I was really proud of our cast. They had clearly done their homework, and came in with lines word-perfect that had never been up until that point, and mastered their scene change assignments overnight. They are a really great company, and very generous with each other — always working off in a corner on some physical business, or drilling each other on lines in the hallway. I think spending WAY too much time with them in the middle of nowhere is going to be a lot of fun!

This week is a little stressful because it’s our last week in the rehearsal room, and things are starting to get serious. Our company manager comes in with “greenies” which is a list comparing two hotels in a given city that we have to choose from. The ones we’re currently getting relate to our stop in Indiana in February. I am hammering out the tech schedule with the production manager, as well as juggling the requirements of photo and video shoots and invited dress rehearsals. We don’t actually perform The Spy here until late April. We will do our invited dress and then fly out to Minneapolis to begin rehearsing Henry V. So it’s also kind of a bittersweet time because we’re having a good time with the show and starting to realize that there’s a whole other show we still have to rehearse, and The Spy is actually the minority of the performances we’ll be doing on the tour. It feels like such an accomplishment to get the show up, but it’s just a relatively small part of our job.

The main thing you missed in Week 2 and 3 of rehearsal was costume fittings. At one point during that period I said on my Facebook status that, with apologies to my friends who do wardrobe, I believe costume fittings exist to make me miserable. They really are the stage manager’s worst nightmare. It’s hard enough to schedule rehearsals, now all of a sudden the costume designer wants to take someone (always the person hardest to spare at that moment) not only out of rehearsal, but usually to send them to some costume shop that is rarely in the same neighborhood as the rehearsal space.

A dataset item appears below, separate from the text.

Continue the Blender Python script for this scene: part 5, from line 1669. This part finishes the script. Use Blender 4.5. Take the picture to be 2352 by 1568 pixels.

Figuring out how to get everyone to the necessary fittings in a timely manner, and without disrupting what the director wants to rehearse, and taking into account that the rehearsal or the fitting could take less or more time than expected, is probably one of the hardest activities a stage manager ever has to do. For the most part it’s over, although we do have some final wig fittings to work in on Saturday. I have a hunch how I could make that work, but John (the director) may have a reason not to want to do it that way. We’ve had a very good collaboration with scheduling, which I always appreciate.

Today our playwright, Jeff Hatcher, returned from Minneapolis to visit us again. I can’t remember exactly when he left but it’s probably been at least two weeks since he’s been in rehearsal, so a whole show has sprung up while he was gone! He seemed very pleased to see how things are coming along. It must be quite the change for him to go from seeing his work read off the page by actors struggling to remember their new blocking, to coming back and seeing a show almost ready to be put in front of an audience.

We’ve had increasing visits from designers, our fight director and vocal coach. It’s always nice to have other collaborators in the room.